▸ Short exercise
Look through the material below and copy exactly the lines from the line with "What Blender Python" to the line with "return m, nt, b", those two lines included.
— start of Supplied data —
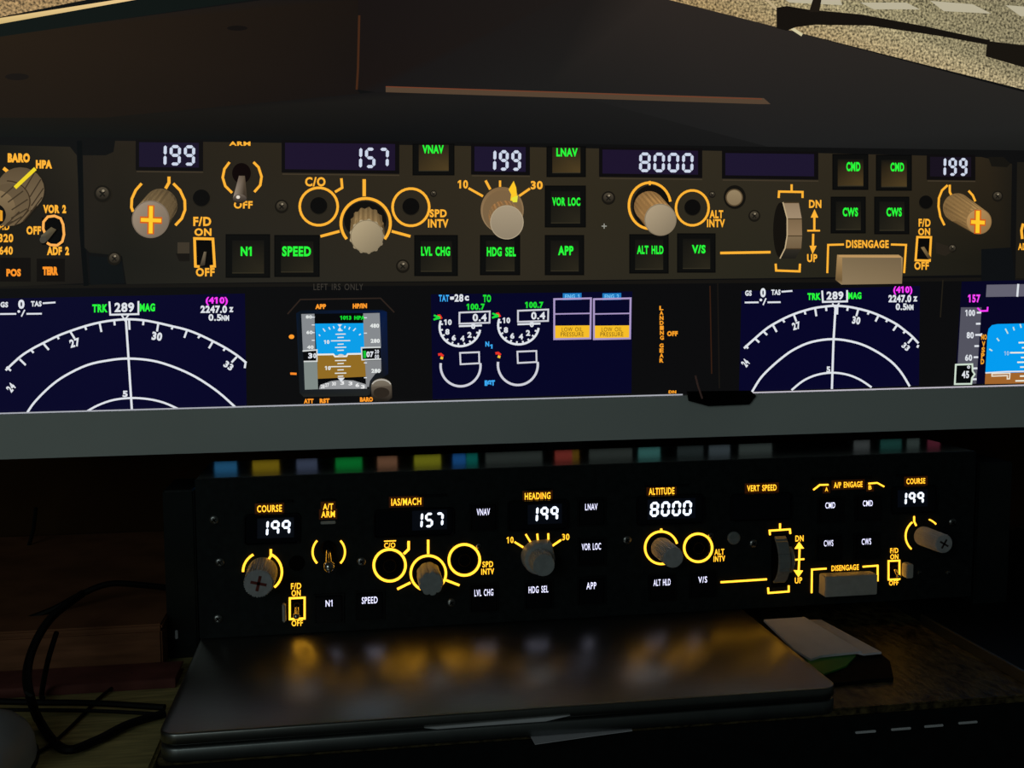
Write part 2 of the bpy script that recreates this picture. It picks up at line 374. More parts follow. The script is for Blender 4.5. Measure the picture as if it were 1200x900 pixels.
— end of Supplied data —
— start of Supplied data —
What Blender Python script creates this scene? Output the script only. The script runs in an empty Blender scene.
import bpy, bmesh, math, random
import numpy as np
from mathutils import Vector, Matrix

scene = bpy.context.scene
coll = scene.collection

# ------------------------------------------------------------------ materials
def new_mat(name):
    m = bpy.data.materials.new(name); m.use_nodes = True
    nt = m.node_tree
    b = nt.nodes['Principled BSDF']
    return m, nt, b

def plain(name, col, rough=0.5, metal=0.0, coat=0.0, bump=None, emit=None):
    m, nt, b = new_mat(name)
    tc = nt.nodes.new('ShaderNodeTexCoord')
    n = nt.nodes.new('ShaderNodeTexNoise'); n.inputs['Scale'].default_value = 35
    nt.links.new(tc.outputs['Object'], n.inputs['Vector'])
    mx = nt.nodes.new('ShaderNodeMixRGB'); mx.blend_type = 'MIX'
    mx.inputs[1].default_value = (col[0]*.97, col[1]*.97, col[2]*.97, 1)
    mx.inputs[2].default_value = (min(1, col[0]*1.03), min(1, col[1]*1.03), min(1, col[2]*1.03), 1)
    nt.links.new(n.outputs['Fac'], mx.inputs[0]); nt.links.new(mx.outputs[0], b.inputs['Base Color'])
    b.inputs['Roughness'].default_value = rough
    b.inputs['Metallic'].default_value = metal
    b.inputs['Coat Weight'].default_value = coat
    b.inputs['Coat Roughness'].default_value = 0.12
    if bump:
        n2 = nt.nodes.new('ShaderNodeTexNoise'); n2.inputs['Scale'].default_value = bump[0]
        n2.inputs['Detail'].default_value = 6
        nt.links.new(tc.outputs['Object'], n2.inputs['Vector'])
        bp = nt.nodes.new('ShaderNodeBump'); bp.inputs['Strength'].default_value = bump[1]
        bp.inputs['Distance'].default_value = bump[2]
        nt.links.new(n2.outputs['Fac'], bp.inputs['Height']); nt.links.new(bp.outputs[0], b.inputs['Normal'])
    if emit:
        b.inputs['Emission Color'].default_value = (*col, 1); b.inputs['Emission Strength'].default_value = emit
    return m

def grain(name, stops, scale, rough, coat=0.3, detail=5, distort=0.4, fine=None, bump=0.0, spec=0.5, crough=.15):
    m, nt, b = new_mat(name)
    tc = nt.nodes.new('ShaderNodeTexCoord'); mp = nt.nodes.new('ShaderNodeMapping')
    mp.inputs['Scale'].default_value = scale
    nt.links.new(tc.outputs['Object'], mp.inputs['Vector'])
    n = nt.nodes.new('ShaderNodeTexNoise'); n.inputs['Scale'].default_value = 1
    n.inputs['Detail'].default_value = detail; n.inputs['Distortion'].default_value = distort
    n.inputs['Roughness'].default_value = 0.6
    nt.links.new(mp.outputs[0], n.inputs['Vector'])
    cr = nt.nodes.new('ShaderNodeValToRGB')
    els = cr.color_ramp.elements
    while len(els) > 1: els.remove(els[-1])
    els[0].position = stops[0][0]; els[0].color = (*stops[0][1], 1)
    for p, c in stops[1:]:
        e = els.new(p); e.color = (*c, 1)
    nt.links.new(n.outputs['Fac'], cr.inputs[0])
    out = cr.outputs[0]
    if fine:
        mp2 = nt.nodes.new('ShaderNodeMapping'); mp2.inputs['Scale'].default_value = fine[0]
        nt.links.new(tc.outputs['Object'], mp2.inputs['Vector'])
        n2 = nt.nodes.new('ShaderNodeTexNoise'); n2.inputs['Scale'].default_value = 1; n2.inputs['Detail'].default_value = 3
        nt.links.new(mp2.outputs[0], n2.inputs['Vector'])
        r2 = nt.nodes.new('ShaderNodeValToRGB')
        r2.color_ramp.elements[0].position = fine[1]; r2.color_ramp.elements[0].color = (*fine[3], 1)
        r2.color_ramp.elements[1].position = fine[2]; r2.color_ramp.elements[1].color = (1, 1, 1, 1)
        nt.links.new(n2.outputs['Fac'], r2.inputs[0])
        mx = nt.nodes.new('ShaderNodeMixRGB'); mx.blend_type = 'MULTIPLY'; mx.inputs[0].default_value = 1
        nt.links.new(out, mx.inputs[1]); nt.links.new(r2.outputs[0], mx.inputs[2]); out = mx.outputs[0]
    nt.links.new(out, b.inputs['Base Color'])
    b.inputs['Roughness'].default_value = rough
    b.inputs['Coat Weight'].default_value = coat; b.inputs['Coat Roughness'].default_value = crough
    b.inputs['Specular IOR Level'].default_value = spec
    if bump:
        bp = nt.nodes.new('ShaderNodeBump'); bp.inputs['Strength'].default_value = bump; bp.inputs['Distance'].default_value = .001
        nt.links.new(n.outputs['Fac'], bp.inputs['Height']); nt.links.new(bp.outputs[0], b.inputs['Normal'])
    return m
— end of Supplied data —
▸ Written solution
What Blender Python script creates this scene? Output the script only. The script runs in an empty Blender scene.
import bpy, bmesh, math, random
import numpy as np
from mathutils import Vector, Matrix

scene = bpy.context.scene
coll = scene.collection

# ------------------------------------------------------------------ materials
def new_mat(name):
    m = bpy.data.materials.new(name); m.use_nodes = True
    nt = m.node_tree
    b = nt.nodes['Principled BSDF']
    return m, nt, b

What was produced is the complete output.